Le tableau mentionné dans cet inventaire existe encore au presbytère de Lussac ; il est d’assez grandes dimensions :
M. de Bourdelle y est représenté à mi-corps, sa figure est sympathique, sa tête est couverte d’une longue perruque bouclée, il est vêtu de rouge avec rabat bleu et porte en sautoir une écharpe de même couleur. De la main gauche, il tient une pancarte sur laquelle on lit : Franciscus Bourdel, Prius chirurgus regis anno Dni 1627 hanc domum Jundivit.

Nous n’avons rien trouvé sur le mouvement de la popu­lation de l’hospice, mais les registres d’état civil montrent qu’il y mourait eu moyenne 5 pauvres par an.

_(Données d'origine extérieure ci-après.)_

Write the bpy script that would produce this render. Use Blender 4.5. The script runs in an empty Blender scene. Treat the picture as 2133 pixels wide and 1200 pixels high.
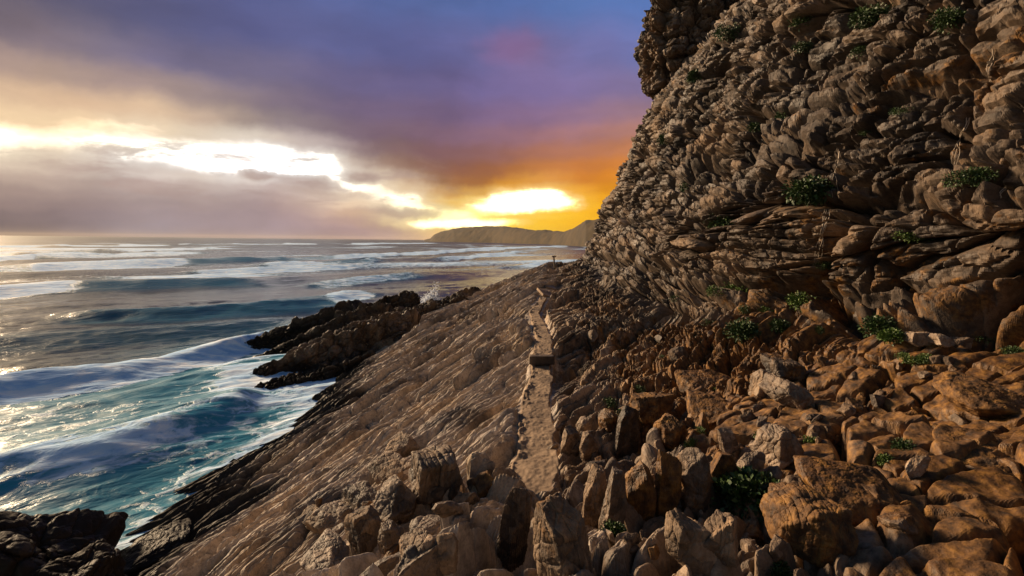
import bpy, math, random
import numpy as np
from mathutils import Matrix, Vector

random.seed(7)
SC = bpy.context.scene
COL = SC.collection

# ------------------------------------------------------------------ camera
CAM_Z = 8.0                 # metres above the sea
FPX = 1066.5                # focal length in photograph pixels
CX, CY = 1066.5, 501.0      # principal point (level camera, lens shifted down)
ROLL = 0.0107
cam_d = bpy.data.cameras.new("camera")
cam_d.sensor_width = 36.0
cam_d.lens = 18.0
cam_d.shift_y = -(600.0 - CY) / 2133.0
cam_d.clip_start = 0.05
cam_d.clip_end = 30000.0
cam = bpy.data.objects.new("camera", cam_d)
COL.objects.link(cam)
cr, sr = math.cos(ROLL), math.sin(ROLL)
cam.matrix_world = Matrix(((cr, -sr, 0, 0), (0, 0, -1, 0), (sr, cr, 0, CAM_Z), (0, 0, 0, 1)))
SC.camera = cam


def ray(px, py):
    """direction (per metre of y) seen at a photograph pixel"""
    u = (px - CX) / FPX
    v = -(py - CY) / FPX
    return np.array([u * cr - v * sr, 1.0, u * sr + v * cr])


def at(px, py, Y):
    r = ray(px, py)
    return Vector((r[0] * Y, Y, CAM_Z + r[2] * Y))


def on_sea(px, py):
    r = ray(px, py)
    Y = -CAM_Z / r[2]
    return np.array([r[0] * Y, Y])


# ------------------------------------------------------------------ colour management
SC.view_settings.view_transform = 'Standard'
SC.view_settings.look = 'None'
SC.view_settings.exposure = 0.65
SC.view_settings.gamma = 1.0


def lin(c):
    c = np.asarray(c, float) / 255.0
    return np.where(c <= 0.04045, c / 12.92, ((c + 0.055) / 1.055) ** 2.4)


# ------------------------------------------------------------------ node helper
class NT:
    def __init__(self, tree):
        self.t = tree
        self.n = tree.nodes
        self.l = tree.links

    def new(self, typ, **kw):
        nd = self.n.new(typ)
        for k, v in kw.items():
            setattr(nd, k, v)
        return nd

    def link(self, a, b):
        self.l.new(a, b)

    def put(self, sock, v):
        if hasattr(v, 'is_linked') or isinstance(v, bpy.types.NodeSocket):
            self.l.new(v, sock)
        else:
            sock.default_value = v

    def math(self, op, a, b=0.0, c=0.0, clamp=False):
        nd = self.new('ShaderNodeMath', operation=op, use_clamp=clamp)
        self.put(nd.inputs[0], a)
        self.put(nd.inputs[1], b)
        self.put(nd.inputs[2], c)
        return nd.outputs[0]

    def vmath(self, op, a, b=(0, 0, 0)):
        nd = self.new('ShaderNodeVectorMath', operation=op)
        self.put(nd.inputs[0], a)
        if op == 'SCALE':
            self.put(nd.inputs['Scale'], b)
        else:
            self.put(nd.inputs[1], b)
        return nd.outputs[0]

    def mix(self, f, a, b, blend='MIX'):
        nd = self.new('ShaderNodeMix', data_type='RGBA', blend_type=blend)
        self.put(nd.inputs[0], f)
        self.put(nd.inputs[6], a)
        self.put(nd.inputs[7], b)
        return nd.outputs[2]

    def smooth(self, x, lo, hi):
        nd = self.new('ShaderNodeMapRange', interpolation_type='SMOOTHSTEP')
        self.put(nd.inputs[0], x)
        nd.inputs[1].default_value = lo
        nd.inputs[2].default_value = hi
        return nd.outputs[0]

    def noise(self, vec, scale, detail=4, rough=0.55, dist=0.0):
        nd = self.new('ShaderNodeTexNoise')
        self.put(nd.inputs['Vector'], vec)
        nd.inputs['Scale'].default_value = scale
        nd.inputs['Detail'].default_value = detail
        nd.inputs['Roughness'].default_value = rough
        nd.inputs['Distortion'].default_value = dist
        return nd

    def ramp(self, f, stops, interp='LINEAR'):
        nd = self.new('ShaderNodeValToRGB')
        cr_ = nd.color_ramp
        cr_.interpolation = interp
        while len(cr_.elements) < len(stops):
            cr_.elements.new(0.5)
        for e, (p, c) in zip(cr_.elements, stops):
            e.position = p
        for e, (p, c) in zip(cr_.elements, stops):
            e.color = (c[0], c[1], c[2], 1)
        self.put(nd.inputs[0], f)
        return nd.outputs[0]

    def attr(self, name):
        return self.new('ShaderNodeAttribute', attribute_name=name).outputs['Fac']


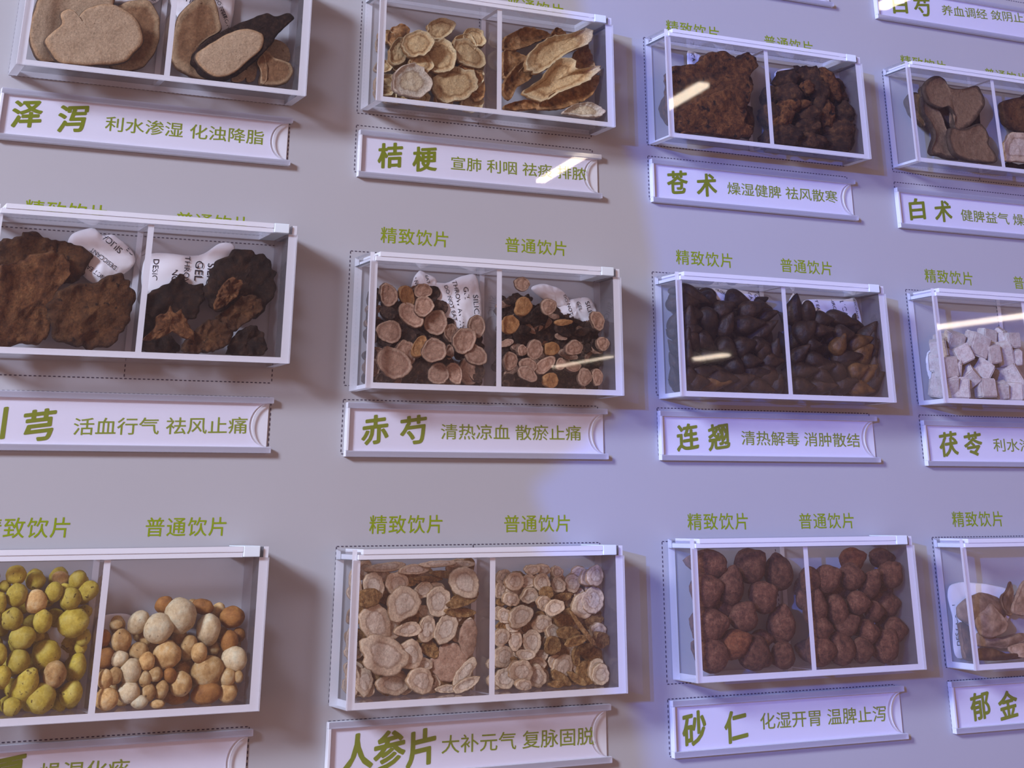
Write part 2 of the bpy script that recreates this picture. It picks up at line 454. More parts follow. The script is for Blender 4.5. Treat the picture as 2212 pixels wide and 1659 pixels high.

Les fonds de l’hospice étaient placés en rentes sur les seigneuries du pays et sur le clergé. A la Révolution, ces rentes ne furent plus acquittées. Le 7 avril 1793, le receveur repré­sente à la municipalité que l’hôpital est dépourvu de tout secours et qu’il est presque impossible de pourvoir aux besoins des plus nécessiteux des pauvres qui s’y trouvent, les fonds ne rentrant plus ; celle-ci reconnaît l’exactitude de cet exposé et décide de prendre des mesures. On sait ce que cette formule signifie. Quelques jours après, l’hôpital fermait ses portes, son budget étant en déficit de 723 l.

En frimaire an V, on tenta de le réorganiser et Madeleine Pillaud, fut chargée de le diriger ; on réclama à la nation, comme propriétaire des biens de la noblesse et du clergé, les sommes prêtées ; mais cette réclamation n’ayant pas abouti. 1’existence de l’hospice fut définitivement close.

Plus tard, on y tint les écoles et, en 1827, on se contentait d’y loger les pauvres.

 Les revenus des bois, mis en coupe réglée depuis 1841, joints aux revenus du domaine de l’Essard donné par le fondateur, n’ont pas permis depuis de rouvrir un hospice à Lussac, mais ils ont été suffisants pour doter largement le bureau de bienfaisance qui est un des plus riches du département. Les intentions de M. de Bourdelle, qui étaient, en définitive, de secourir les pauvres de Lussac, se trouvent ainsi respectées.